■ REQUIREMENT
Your task is to reproduce, verbatim and without pictures, the lines from the opening of the listing through the line containing "mb.prism([(x - hw, RIB".

■ SUPPLIED DATA

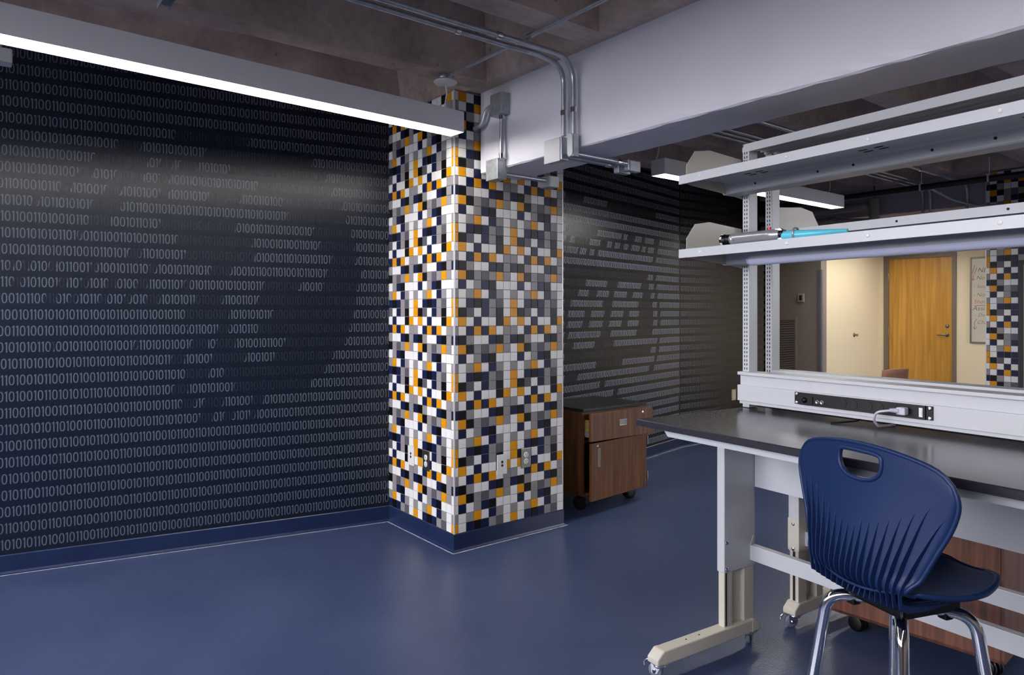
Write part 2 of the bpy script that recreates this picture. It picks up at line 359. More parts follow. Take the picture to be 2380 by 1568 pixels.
mb = MB(); mb.box(ROOM[0], .6, ROOM[2] - .15, ROOM[2], 0, 1.45); mb.box(.6, ROOM[1], ROOM[2] - .15, ROOM[2], 0, 2.95); mb.build('wall_south_added', M_taupe)['kind'] = 'structure'  # unseen wall added to narrow and raise the daylight opening behind the camera
# cove bases
def base_strip(name, P, D, s0, s1, th=.007, h=.1):
    N = Vector((D.y, -D.x)); mb = MB()
    prof = [(0, h), (th * .5, h), (th, h - .004), (th, .016), (th + .004, .006), (th + .012, .0012), (0, .0012)]
    def W(s, q): p = P + D * s + N * q[0]; return (p.x, p.y, q[1])
    n = len(prof); vs = [W(s0, q) for q in prof] + [W(s1, q) for q in prof]
    mb.add(vs, [[i, (i + 1) % n, n + (i + 1) % n, n + i] for i in range(n)] + [list(range(n)), [n + i for i in range(n)][::-1]])
    a, b, c, d = W(s0, (th + .010, .0022)), W(s1, (th + .010, .0022)), W(s1, (th + .021, .0016)), W(s0, (th + .021, .0016))
    mb.face([a, d, c, b], 1)
    return tag(mb.build(name, [M_basepaint, M_seal], recalc=False), kind='structure')
base_strip('baseboard_left', APEX, D1, -6., -.0)
base_strip('baseboard_middle', APEX, D2, 0., 2.70)
base_strip('baseboard_right', P3, D3, 0., 1.62)

# ceiling: concrete slab, joists running away from the beams
SLAB, RIB = 2.95, 2.58
mb = MB(); mb.box(ROOM[0], ROOM[1], ROOM[2], ROOM[3], SLAB, SLAB + .15)
def bay(y0, y1, xs, hw=.075, fl=.05):
    for x in xs:
        mb.prism([(x - hw, RIB + .002), (x + hw, RIB + .002), (x + hw + fl, SLAB + .01), (x - hw - fl, SLAB + .01)], 'Y', y0, y1)
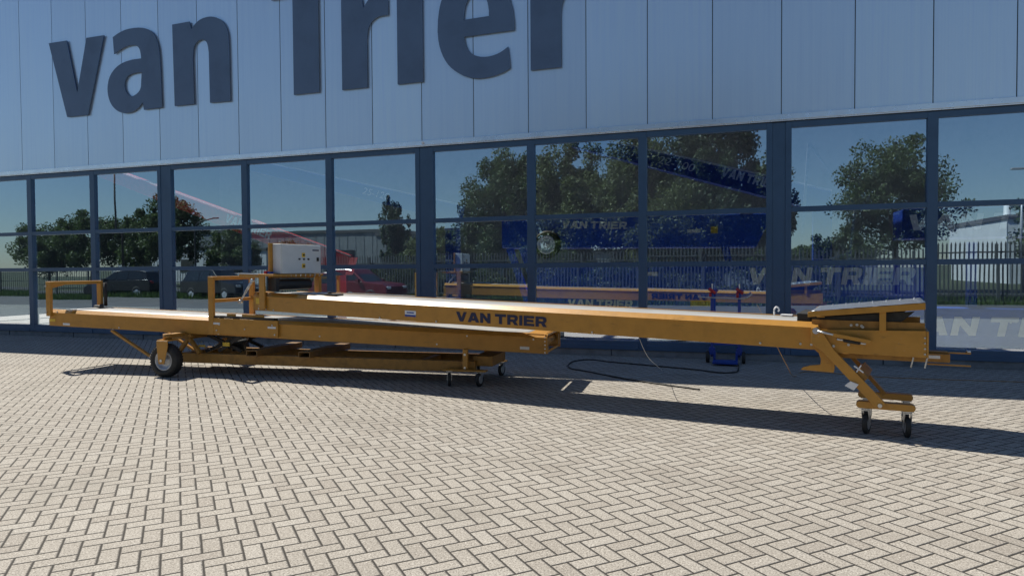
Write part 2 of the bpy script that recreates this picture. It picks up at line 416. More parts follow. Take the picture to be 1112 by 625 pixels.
GP = {}
GP['v']=[[(-16.28, 7.29), (-15.68, 7.29), (-15.37, 5.99), (-15.03, 7.28), (-14.47, 7.28), (-15.04, 5.43), (-15.72, 5.43)]]
GP['a']=[[(-14.19, 7.2), (-13.98, 7.29), (-13.74, 7.34), (-13.45, 7.34), (-13.19, 7.3), (-13.01, 7.21), (-12.89, 7.08), (-12.82, 6.89), (-12.78, 6.69), (-12.76, 6.24), (-12.75, 5.8), (-12.74, 5.42), (-13.28, 5.41), (-13.31, 5.59), (-13.44, 5.48), (-13.59, 5.4), (-13.74, 5.37), (-13.91, 5.38), (-14.09, 5.44), (-14.24, 5.56), (-14.34, 5.71), (-14.39, 5.9), (-14.39, 6.06), (-14.34, 6.24), (-14.23, 6.39), (-14.06, 6.51), (-13.85, 6.58), (-13.61, 6.61), (-13.33, 6.61), (-13.34, 6.72), (-13.37, 6.84), (-13.45, 6.92), (-13.57, 6.95), (-13.72, 6.95), (-13.9, 6.91), (-14.16, 6.8)],
 [(-13.32, 6.29), (-13.35, 5.99), (-13.36, 5.92), (-13.42, 5.84), (-13.52, 5.78), (-13.64, 5.75), (-13.74, 5.79), (-13.82, 5.87), (-13.86, 5.99), (-13.86, 6.08), (-13.82, 6.19), (-13.72, 6.26), (-13.56, 6.29)]]
GP['n']=[[(-12.39, 7.28), (-11.89, 7.29), (-11.85, 7.11), (-11.75, 7.2), (-11.62, 7.29), (-11.45, 7.33), (-11.27, 7.33), (-11.08, 7.27), (-10.95, 7.18), (-10.86, 7.04), (-10.81, 6.86), (-10.8, 6.6), (-10.79, 5.4), (-11.35, 5.41), (-11.36, 6.54), (-11.38, 6.69), (-11.42, 6.79), (-11.52, 6.85), (-11.64, 6.84), (-11.75, 6.77), (-11.8, 6.65), (-11.82, 6.45), (-11.8, 5.42), (-12.36, 5.42)]]
GP['T']=[[(-9.66, 7.98), (-7.92, 7.98), (-7.92, 7.475), (-8.47, 7.475), (-8.47, 5.39), (-9.11, 5.39), (-9.11, 7.475), (-9.66, 7.475)]]
rr = [(-7.91, 5.385), (-7.31, 5.385), (-7.31, 6.36), (-7.29, 6.56), (-7.23, 6.68), (-7.13, 6.77), (-6.98, 6.81), (-6.81, 6.8), (-6.81, 7.33), (-6.98, 7.33), (-7.13, 7.28), (-7.26, 7.18), (-7.35, 7.06), (-7.39, 7.02), (-7.42, 7.29), (-7.91, 7.29)]
GP['r']=[rr]
GP['i']=[[(-6.61, 5.38), (-6.04, 5.38), (-6.04, 7.29), (-6.61, 7.29)], [(-6.61, 7.5), (-6.04, 7.5), (-6.04, 7.96), (-6.61, 7.96)]]
GP['e']=[[(-5.4, 7.2), (-5.52, 7.1), (-5.61, 6.97), (-5.67, 6.78), (-5.7, 6.56), (-5.71, 6.34), (-5.69, 6.11), (-5.62, 5.88), (-5.52, 5.7), (-5.39, 5.56), (-5.21, 5.44), (-5.04, 5.37), (-4.87, 5.33), (-4.67, 5.33), (-4.47, 5.36), (-4.3, 5.41), (-4.19, 5.47), (-4.2, 5.64), (-4.23, 5.88), (-4.36, 5.8), (-4.5, 5.75), (-4.67, 5.73), (-4.83, 5.75), (-4.97, 5.81), (-5.07, 5.92), (-5.12, 6.05), (-5.14, 6.17), (-4.1, 6.18), (-4.1, 6.37), (-4.13, 6.59), (-4.18, 6.78), (-4.28, 7.02), (-4.45, 7.22), (-4.66, 7.32), (-4.9, 7.35), (-5.18, 7.31)],
 [(-5.05, 6.89), (-5.12, 6.75), (-5.15, 6.5), (-4.62, 6.51), (-4.62, 6.65), (-4.66, 6.84), (-4.75, 6.93), (-4.86, 6.97), (-4.97, 6.95)]]
GP['R2']=[[(x + 4.13, z) for x, z in rr]]
def smooth(lp):
    """round off gently curved runs, keep corners"""
    out = []; n = len(lp)
    for i in range(n):
        p0, p1, p2 = Vector(lp[i - 1]), Vector(lp[i]), Vector(lp[(i + 1) % n])
        a = (p1 - p0).angle(p2 - p1)
        if R(8) < a < R(48) and (p1 - p0).length < .6 and (p2 - p1).length < .6:
            out += [tuple(p1.lerp(p0, .25)), tuple(p1.lerp(p2, .25))]
        else: out.append(tuple(p1))
    return out
for k_ in ('v', 'a', 'n', 'T', 'r', 'i', 'e', 'R2'):
    me = loops_mesh([smooth(smooth(l)) for l in GP[k_]], .013)
    o = place_mesh(me, 'sign_letter', M['letter'], (0, -.035, 0), (1, 0, 0), (0, 0, 1), 1, 1, bld)
mb = MB(); mb.cyl((-6.06, -.034, 4.165), (-6.06, -.06, 4.165), .03, .022, 14); mb.build('sensor', M['white'], bld)

# ------------------------------------------------------------------ lower conveyor
PROF = [(0, 0), (0, .205), (-.009, .211), (-.009, .219), (.05, .270), (.075, .270), (.075, .258), (.055, .258), (.012, .217), (.012, .012), (.05, .012), (.05, 0)]
WID = .95
def body_parts(root, f, u0, u1, lab=None):
    MB(f).prism(PROF, u0, u1, 'x').build('side_plate', M['orange'], root, bevel=.0015)
    MB(f).prism([(WID - a, b_) for a, b_ in PROF], u0, u1, 'x').build('side_plate', M['orange'], root, bevel=.0015)
def belt(root, f, u0, u1, r=.085):
    # closed loop round two drums
    top = .262; cz = top - r; pr_ = []
    for i in range(13): t = math.pi / 2 + math.pi * i / 12; pr_.append((u0 + r * math.cos(t), cz + r * math.sin(t)))
    for i in range(13): t = -math.pi / 2 + math.pi * i / 12; pr_.append((u1 + r * math.cos(t), cz + r * math.sin(t)))
    n = len(pr_); mb = MB(f); vs = []
    for v in (.085, WID - .085):
        vs += [(p[0], v, p[1]) for p in pr_]
    mb.add(vs, [(i, (i + 1) % n, n + (i + 1) % n, n + i) for i in range(n)], True)
    o = mb.build('belt', M['belt'], root)
    s = o.modifiers.new('s', 'SOLIDIFY'); s.thickness = .008
    for uc in (u0, u1):
        MB(f).cyl((uc, .055, cz), (uc, WID - .055, cz), r - .011, n=24).build('drum', M['steel'], root)
    mb = MB(f)
    k_ = u0 + 1.2
    while k_ < u1 - .5: mb.cyl((k_, .05, .06), (k_, WID - .05, .06), .03, n=12); k_ += 1.25
    mb.build('return_roller', M['steel'], root)
    MB(f).box(u0 + .15, u1 - .15, .06, WID - .06, .205, .225).build('belt_bed', M['dark'], root)
def bolts(root, f, pts, v, r=.011, mat=None):
    for u, w in pts: MB(f).cyl((u, v, w), (u, v - .010, w), r, n=8).build('bolt', mat or M['steel'], root)

PL = R(3.8)
low = thing('belt_conveyor', (-10.94, 8.24, 0), PL, 'long lower orange conveyor on a wheeled chassis, with orange hoops at its left end', 'conveyor')
fl = lambda u, v, w: (u, v, .7215 - .0308 * u + w)
body_parts(low, fl, 0, 8.49)
belt(low, fl, .14, 8.12)
MB(fl).box(8.2, 8.44, .03, WID - .03, .255, .262).build('cover_plate', M['orange'], low)
MB(fl).box(8.472, 8.484, .05, .055 + .06, .03, .2).box(8.472, 8.484, WID - .115, WID - .05, .03, .2).build('end_bracket', M['orange_worn'], low)
MB(fl).cyl((8.38, .05, .13), (8.38, WID - .05, .13), .06, n=20).build('tail_roller', M['orange_worn'], low)
MB(fl).box(8.455, 8.47, .012, WID - .012, .0, .03).box(8.455, 8.47, .012, WID - .012, .235, .26).build('end_cross_member', M['orange'], low)
MB(fl).box(-.012, -.002, 0, WID, .0, .12).build('end_plate', M['orange'], low)
bolts(low, fl, [(8.46, .02 + .05 * i) for i in range(5)], -.001, .010)
bolts(low, fl, [(1.3, -.005), (1.42, .03), (3.3, .02), (5.05, .07), (6.9, .05), (8.3, .19), (.17, .235), (7.35, .19)], -.001, .012)
MB(fl).box(8.11, 8.24, -.004, 0, .045, .085).build('label_plate', M['white'], low)
MB(fl).box(.28, .42, -.004, 0, .02, .055).build('label_plate', M['white'], low)
MB(fl).box(.0, .12, -.004, 0, .07, .115).build('label_plate', M['yellow'], low)
MB(fl).box(.42, .5, -.02, .07, .262, .29).build('clamp', M['steel'], low)
# hoops
def hoop(root, f, u, ztop, mid=None, wpost=.09, gus=True):
    h = MB(f); v0, v1 = -.02, WID + .02
    p = MB(f).box(u - .045, u + .045, v0 - .03, v0 + .02, .02 if mid else .16, ztop).build('hoop_post', M['orange'], root, bevel=.004)
    p = MB(f).box(u - .045, u + .045, v1 - .02, v1 + .03, .16, ztop).build('hoop_post', M['orange'], root, bevel=.004)
    MB(f).box(u - .045, u + .045, v0 + .021, v1 - .021, ztop - .055, ztop).build('hoop_rail', M['orange'], root, bevel=.004)
    if mid: MB(f).box(u - .03, u + .03, v0 + .021, v1 - .021, mid - .04, mid + .01).build('hoop_rail', M['orange'], root, bevel=.004)
    if gus: MB(f).prism([(v0 + .02, ztop - .056), (v0 + .3, ztop - .056), (v0 + .02, ztop - .12)], u - .004, u + .004, 'x').build('gusset', M['orange'], root)
hoop(low, fl, .03, .735)
hoop(low, fl, 3.2, .905, .54, gus=False)
MB(fl).cyl((.16, WID + .02, .28), (.16, WID + .02, .70), .028, n=12).build('rubber_buffer', M['black'], low)
MB(fl).cyl((.06, .85, .27), (.35, .70, .29), .035, .02, 10).cyl((.3, .75, .26), (.3, .75, .33), .03, n=10).build('sensor_head', M['dark'], low)
bolts(low, fl, [(-.005, .22), (-.005, .66)], -.055, .016)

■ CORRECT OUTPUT
Write part 2 of the bpy script that recreates this picture. It picks up at line 359. More parts follow. Take the picture to be 2380 by 1568 pixels.
mb = MB(); mb.box(ROOM[0], .6, ROOM[2] - .15, ROOM[2], 0, 1.45); mb.box(.6, ROOM[1], ROOM[2] - .15, ROOM[2], 0, 2.95); mb.build('wall_south_added', M_taupe)['kind'] = 'structure'  # unseen wall added to narrow and raise the daylight opening behind the camera
# cove bases
def base_strip(name, P, D, s0, s1, th=.007, h=.1):
    N = Vector((D.y, -D.x)); mb = MB()
    prof = [(0, h), (th * .5, h), (th, h - .004), (th, .016), (th + .004, .006), (th + .012, .0012), (0, .0012)]
    def W(s, q): p = P + D * s + N * q[0]; return (p.x, p.y, q[1])
    n = len(prof); vs = [W(s0, q) for q in prof] + [W(s1, q) for q in prof]
    mb.add(vs, [[i, (i + 1) % n, n + (i + 1) % n, n + i] for i in range(n)] + [list(range(n)), [n + i for i in range(n)][::-1]])
    a, b, c, d = W(s0, (th + .010, .0022)), W(s1, (th + .010, .0022)), W(s1, (th + .021, .0016)), W(s0, (th + .021, .0016))
    mb.face([a, d, c, b], 1)
    return tag(mb.build(name, [M_basepaint, M_seal], recalc=False), kind='structure')
base_strip('baseboard_left', APEX, D1, -6., -.0)
base_strip('baseboard_middle', APEX, D2, 0., 2.70)
base_strip('baseboard_right', P3, D3, 0., 1.62)

# ceiling: concrete slab, joists running away from the beams
SLAB, RIB = 2.95, 2.58
mb = MB(); mb.box(ROOM[0], ROOM[1], ROOM[2], ROOM[3], SLAB, SLAB + .15)
def bay(y0, y1, xs, hw=.075, fl=.05):
    for x in xs:
        mb.prism([(x - hw, RIB + .002), (x + hw, RIB + .002), (x + hw + fl, SLAB + .01), (x - hw - fl, SLAB + .01)], 'Y', y0, y1)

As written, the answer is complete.